If sounds like this is getting pretty deep already, you’re right. Data scientists can have a field day with all of the information that’s available around marketing — and they do! It’s still difficult if not impossible to fully attribute each sales channel from mobile to email to SMS text to social. However, marketers continue to try and are able to make some educated guesses based on data where to funnel their advertising spend.

How Customers Reach The Shopping Cart

Types of Multi-Touch Attribution

Just as there are multiple ways to determine valuation of a channel, there are several ways you can calculate overall attribution: equal weighting, time decay or algorithmic. With equal weighting, assume that there were three steps in the customer journey such as email, web search and social retargeting ad. Each touchpoint would receive one-third of the value. With time decay, the most recent touchpoint receives a greater percentage of the credit for the sale.

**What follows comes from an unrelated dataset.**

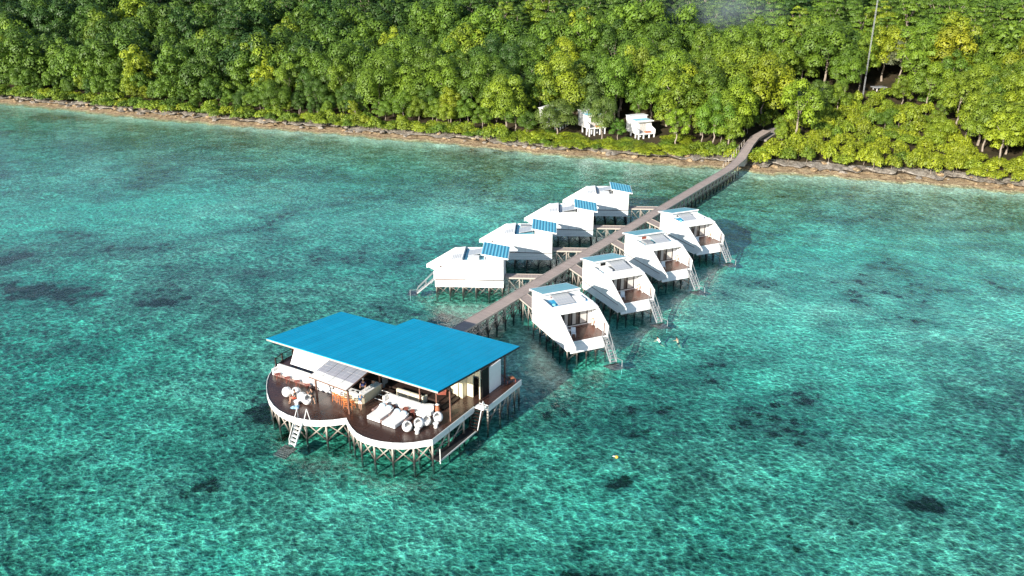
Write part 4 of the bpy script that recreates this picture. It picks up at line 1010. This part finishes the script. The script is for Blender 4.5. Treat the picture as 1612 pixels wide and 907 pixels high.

Algorithmic is the most complex, and relies on each individual customer’s journey and where each channel appears within the journey to assign credit for the sale. See examples of each as explained by TechCrunch, with detailed math showing the attribution for each channel.

Using Multi-Touch Attribution (Without Losing Your Mind)

Unfortunately, not every business has access to a team full of statisticians and data scientists just looking for some numbers to crunch. In the real world, marketers have to do the best they can, and that means we need to make things simpler and faster. How can you leverage the concepts behind MTA without losing your mind and drowning in details? Fortunately, we’ll break it down for you. Keep in mind, this doesn’t provide perfect results — but they may just be good enough to help you make business decisions.

In general, time decay is one of the better models to use. You can assign a certain percentage to each touchpoint. Let’s say you have a campaign for a particular item that includes a Google or Bing search ad, social posts, Facebook retargeting and a weekly email. You notice that nearly all of the conversions are happening due to the Facebook retargeting ad (last touch attribution) but you know that there are other things also pointing customers in the direction of a sale. With a time decay model, your attribution may look something like this:

[Insert table functionality is not working on WA platform, but I would put this info in a small table]

Google / Bing Search Ad  – 10%

Social Media Posts – 15%

Weekly Email – 25%

Facebook Retargeting – 50%

The reason for the staggered weight is that the touches that are earlier in the customer journey didn’t convert — so they shouldn’t be weighted as heavily as the items that allllmost converted the customer.

See how multi-touch attribution lets you distribute your marketing dollars more effectively? You can see that although the display ad on search engines is still an important part of your marketing mix, the weekly emails and retargeting ads are where you should really pour in some extra dollars.